Performance of a single liquid column damper for the control of dynamic responses of a tension leg platform

Tuned liquid column dampers have been proved to be successful in mitigating the dynamic responses of civil infrastructure. There have been some recent applications of this concept on wind turbines and this passive control system can help to mitigate responses of offshore floating platforms and wave devices. The control of dynamic responses of these devices is important for reducing loads on structural elements and facilitating operations and maintenance (O&M) activities. This paper outlines the use of a tuned single liquid column damper for the control of a tension leg platform supported wind turbine. Theoretical studies were carried out and a scaled model was tested in a wave basin to assess the performance of the damper. The tests on the model presented in this paper correspond to a platform with a very low natural frequency for surge, sway and yaw motions.
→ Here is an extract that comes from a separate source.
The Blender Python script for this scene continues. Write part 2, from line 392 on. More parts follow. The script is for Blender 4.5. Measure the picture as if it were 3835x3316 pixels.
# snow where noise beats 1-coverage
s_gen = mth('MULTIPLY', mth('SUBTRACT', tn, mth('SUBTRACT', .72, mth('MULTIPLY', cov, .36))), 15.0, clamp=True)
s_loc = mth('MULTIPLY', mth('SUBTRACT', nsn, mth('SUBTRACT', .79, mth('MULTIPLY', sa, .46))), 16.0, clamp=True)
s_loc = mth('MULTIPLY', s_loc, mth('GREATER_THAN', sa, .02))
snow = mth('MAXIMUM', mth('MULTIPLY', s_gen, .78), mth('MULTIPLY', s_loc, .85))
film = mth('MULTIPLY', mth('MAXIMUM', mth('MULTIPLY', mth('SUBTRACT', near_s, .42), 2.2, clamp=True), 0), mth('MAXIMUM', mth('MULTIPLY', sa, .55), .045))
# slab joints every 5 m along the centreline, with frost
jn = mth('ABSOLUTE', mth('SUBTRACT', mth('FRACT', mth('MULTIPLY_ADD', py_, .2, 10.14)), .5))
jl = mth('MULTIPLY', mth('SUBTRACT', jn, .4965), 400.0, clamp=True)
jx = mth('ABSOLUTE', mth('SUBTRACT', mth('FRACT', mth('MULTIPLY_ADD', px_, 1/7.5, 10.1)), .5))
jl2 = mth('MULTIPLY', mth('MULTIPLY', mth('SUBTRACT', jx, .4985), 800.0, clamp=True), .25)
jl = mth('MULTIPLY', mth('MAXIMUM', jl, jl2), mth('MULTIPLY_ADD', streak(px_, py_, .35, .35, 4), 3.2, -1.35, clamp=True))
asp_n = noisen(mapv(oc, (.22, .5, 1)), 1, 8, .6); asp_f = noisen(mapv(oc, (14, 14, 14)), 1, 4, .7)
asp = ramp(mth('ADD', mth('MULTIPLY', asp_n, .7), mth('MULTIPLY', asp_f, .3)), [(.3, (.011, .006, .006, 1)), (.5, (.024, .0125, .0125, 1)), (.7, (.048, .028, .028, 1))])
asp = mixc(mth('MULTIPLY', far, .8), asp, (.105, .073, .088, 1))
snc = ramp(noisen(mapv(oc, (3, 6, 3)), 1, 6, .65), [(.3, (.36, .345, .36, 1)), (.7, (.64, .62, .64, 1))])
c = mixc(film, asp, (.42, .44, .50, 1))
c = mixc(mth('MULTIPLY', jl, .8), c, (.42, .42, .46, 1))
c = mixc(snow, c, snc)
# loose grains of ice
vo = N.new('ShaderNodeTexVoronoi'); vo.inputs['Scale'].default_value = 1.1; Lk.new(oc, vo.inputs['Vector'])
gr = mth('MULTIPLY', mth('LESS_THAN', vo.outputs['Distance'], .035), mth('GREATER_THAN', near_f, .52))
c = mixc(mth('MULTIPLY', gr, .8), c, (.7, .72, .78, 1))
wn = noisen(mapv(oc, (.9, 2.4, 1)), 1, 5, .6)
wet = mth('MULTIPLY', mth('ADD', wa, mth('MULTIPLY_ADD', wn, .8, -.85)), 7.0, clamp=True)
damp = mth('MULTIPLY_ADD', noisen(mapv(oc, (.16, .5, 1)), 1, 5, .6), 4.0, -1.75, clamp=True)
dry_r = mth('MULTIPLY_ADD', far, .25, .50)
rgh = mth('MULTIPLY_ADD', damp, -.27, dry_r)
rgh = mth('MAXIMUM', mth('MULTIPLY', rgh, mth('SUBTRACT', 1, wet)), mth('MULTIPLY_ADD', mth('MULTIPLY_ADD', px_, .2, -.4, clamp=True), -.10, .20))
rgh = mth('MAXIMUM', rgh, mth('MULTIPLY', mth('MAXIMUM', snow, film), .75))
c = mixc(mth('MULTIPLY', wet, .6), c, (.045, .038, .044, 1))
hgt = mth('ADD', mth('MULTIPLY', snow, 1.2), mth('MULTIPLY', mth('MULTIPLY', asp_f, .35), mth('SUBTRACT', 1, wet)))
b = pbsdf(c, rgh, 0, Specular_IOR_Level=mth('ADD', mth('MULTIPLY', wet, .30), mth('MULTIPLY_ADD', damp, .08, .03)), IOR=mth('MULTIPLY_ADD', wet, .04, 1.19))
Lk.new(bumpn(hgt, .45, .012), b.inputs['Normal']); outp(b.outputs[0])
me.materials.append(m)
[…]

For practical purposes, it was not possible to tune the liquid damper exactly to this frequency. The consequent approach taken and the efficiency of such approach are presented in this paper. Responses to waves of a single frequency are investigated along with responses obtained from wave spectra characterising typical sea states. The extent of control is quantified using peak and root mean squared dynamic responses respectively. The tests present some guidelines and challenges for testing scaled devices in relation to including response control mechanisms. Additionally, the results provide a basis for dictating future research on tuned liquid column damper based control on floating platforms.